La seconda difesa del MIUR alle critiche è stata quella di dire che l’ASL nei casi negativi è stata attuata male, quindi ha scaricato la colpa sulle aziende che si sono comportate scorrettamente e sulle scuole, che a loro volta hanno scaricato la colpa sui tutor. A questo punto le parole del contratto Lega-M5S che dicono che l’ASL non ha funzionato perché non prevede “alcun controllo né sulla qualità delle attività svolte né sull’attitudine che queste hanno con il ciclo di studi dello studente”, mi fanno temere che, nella loro interpretazione, l’ASL non abbia funzionato solo perché non si è vigilato abbastanza (è simile alla versione del MIUR) e quindi per noi tutor-capri espiatori la deposizione del governo della “buona scuola” non rappresenti una liberazione come speravamo. Sembra mancare la comprensione che, per risolverne i problemi, bisogna proprio modificare alla radice l’impianto dell’alternanza e oltre a questo toglierne l’obbligatorietà.

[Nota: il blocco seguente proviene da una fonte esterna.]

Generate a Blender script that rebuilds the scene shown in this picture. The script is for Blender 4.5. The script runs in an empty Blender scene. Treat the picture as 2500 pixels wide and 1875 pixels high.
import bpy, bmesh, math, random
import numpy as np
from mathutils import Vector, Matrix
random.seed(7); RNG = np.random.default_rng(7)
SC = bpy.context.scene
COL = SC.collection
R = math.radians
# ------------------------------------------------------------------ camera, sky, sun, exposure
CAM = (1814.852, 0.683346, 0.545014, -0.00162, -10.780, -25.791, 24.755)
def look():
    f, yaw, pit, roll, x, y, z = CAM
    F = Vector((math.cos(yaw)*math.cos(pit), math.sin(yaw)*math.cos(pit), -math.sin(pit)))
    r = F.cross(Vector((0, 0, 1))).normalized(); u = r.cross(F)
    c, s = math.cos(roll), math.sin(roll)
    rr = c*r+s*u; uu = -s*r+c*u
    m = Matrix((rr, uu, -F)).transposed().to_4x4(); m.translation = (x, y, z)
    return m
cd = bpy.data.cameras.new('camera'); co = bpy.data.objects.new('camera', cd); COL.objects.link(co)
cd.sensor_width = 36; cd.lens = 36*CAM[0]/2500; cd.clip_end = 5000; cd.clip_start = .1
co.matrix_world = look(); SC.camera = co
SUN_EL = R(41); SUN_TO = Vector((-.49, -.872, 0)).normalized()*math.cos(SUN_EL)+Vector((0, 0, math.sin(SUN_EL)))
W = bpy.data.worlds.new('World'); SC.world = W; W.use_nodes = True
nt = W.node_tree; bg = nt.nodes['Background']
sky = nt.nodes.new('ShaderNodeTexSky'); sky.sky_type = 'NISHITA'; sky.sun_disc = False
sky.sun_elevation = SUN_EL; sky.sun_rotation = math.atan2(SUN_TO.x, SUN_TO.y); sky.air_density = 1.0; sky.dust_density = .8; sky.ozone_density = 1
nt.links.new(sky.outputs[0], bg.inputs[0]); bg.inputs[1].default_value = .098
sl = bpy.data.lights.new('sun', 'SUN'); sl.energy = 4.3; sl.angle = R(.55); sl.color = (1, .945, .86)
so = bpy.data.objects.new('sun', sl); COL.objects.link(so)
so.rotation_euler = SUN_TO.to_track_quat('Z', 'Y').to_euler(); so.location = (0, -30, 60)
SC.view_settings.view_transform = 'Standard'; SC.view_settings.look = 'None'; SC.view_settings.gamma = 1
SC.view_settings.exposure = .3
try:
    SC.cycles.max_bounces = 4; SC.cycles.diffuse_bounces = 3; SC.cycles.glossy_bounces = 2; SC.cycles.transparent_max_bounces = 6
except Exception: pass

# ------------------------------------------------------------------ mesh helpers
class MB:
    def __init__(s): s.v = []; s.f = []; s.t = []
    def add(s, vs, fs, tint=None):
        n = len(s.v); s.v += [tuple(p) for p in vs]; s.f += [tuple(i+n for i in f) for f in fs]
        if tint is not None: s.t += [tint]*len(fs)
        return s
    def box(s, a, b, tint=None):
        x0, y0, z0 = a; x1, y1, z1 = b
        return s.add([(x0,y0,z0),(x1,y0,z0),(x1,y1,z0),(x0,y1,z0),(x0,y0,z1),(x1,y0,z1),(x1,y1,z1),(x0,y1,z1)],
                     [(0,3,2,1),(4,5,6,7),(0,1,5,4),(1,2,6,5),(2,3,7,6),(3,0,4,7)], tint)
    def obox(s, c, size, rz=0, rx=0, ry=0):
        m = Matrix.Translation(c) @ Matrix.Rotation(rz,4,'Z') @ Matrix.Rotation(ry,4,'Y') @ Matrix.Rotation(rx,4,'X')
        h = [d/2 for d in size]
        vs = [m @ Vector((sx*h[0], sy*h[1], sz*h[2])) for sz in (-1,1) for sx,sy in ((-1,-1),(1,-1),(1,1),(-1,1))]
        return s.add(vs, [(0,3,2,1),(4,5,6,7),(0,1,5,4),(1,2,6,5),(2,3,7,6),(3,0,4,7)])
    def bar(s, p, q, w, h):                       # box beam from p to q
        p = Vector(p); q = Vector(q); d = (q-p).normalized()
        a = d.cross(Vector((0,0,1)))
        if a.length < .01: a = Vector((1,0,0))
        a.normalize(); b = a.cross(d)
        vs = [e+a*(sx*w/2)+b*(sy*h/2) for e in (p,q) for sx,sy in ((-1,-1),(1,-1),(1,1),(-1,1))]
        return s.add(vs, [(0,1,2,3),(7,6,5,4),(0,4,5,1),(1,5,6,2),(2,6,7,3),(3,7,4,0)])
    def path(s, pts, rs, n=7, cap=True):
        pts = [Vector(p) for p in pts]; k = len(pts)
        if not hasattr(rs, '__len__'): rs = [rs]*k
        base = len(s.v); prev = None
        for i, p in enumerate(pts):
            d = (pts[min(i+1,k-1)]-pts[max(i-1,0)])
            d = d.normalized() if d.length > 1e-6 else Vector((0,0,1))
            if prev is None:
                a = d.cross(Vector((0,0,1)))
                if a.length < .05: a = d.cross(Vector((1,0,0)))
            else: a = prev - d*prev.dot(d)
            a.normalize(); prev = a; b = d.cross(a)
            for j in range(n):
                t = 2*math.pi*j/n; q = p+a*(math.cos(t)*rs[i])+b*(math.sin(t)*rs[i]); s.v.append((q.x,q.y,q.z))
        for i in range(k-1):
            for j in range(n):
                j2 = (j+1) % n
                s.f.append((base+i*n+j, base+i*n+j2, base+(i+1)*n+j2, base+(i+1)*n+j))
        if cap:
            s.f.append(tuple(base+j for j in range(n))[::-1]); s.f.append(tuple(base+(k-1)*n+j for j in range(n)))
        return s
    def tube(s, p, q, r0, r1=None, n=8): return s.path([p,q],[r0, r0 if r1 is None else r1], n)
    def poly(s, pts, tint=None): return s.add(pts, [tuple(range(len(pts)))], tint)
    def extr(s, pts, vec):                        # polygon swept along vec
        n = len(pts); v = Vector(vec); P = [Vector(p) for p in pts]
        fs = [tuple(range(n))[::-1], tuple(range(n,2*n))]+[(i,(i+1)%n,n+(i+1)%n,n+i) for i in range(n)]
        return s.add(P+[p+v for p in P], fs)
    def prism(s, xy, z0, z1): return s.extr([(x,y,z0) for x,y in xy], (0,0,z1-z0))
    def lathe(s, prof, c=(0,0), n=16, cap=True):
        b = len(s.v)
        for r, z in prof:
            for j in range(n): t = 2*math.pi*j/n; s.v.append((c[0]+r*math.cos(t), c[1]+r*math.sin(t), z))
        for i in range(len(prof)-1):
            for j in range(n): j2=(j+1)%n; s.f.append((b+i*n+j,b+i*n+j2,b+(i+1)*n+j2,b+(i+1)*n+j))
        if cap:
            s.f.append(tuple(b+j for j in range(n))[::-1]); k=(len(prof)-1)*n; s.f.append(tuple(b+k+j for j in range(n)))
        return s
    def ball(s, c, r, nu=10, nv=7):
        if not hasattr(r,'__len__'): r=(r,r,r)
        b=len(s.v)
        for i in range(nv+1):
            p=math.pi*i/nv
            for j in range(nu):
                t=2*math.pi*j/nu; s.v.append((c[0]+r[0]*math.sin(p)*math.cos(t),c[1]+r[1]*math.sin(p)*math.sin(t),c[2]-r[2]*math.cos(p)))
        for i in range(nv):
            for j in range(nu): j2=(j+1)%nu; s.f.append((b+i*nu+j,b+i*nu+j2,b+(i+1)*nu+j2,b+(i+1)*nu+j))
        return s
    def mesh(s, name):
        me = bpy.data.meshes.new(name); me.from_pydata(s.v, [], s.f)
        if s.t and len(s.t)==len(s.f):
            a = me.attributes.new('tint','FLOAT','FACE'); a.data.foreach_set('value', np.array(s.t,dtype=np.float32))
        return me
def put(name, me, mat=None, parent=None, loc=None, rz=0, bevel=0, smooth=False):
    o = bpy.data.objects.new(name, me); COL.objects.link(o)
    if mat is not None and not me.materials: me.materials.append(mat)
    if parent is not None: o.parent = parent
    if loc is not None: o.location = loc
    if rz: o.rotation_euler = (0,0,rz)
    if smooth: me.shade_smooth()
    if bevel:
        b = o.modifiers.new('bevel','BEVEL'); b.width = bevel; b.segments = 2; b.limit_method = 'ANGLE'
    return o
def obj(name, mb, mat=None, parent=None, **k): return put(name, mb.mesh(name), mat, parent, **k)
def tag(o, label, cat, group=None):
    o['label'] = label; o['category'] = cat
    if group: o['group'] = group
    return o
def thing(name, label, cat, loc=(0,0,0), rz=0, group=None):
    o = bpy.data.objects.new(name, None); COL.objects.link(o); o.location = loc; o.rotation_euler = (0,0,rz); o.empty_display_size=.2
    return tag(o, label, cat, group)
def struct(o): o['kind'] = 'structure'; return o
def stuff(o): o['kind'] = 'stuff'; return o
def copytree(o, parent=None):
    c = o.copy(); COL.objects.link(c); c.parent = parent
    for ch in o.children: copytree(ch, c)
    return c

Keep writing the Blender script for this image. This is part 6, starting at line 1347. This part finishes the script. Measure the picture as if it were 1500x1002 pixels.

Per concludere vorrei far riflettere su un paradosso di questa interessante “metodologia”.
È stata concepita per rendere gli studenti capaci di affrontare “compiti di realtà”, cioè di andare oltre la teoria tipica delle aule scolastiche, dove la realtà è semplificata e idealizzata, sapendosi confrontare con il mondo reale così come esso è.
La cosa assurda è che sono proprio gli ideatori dell’alternanza ad aver miseramente fallito il loro compito di realtà.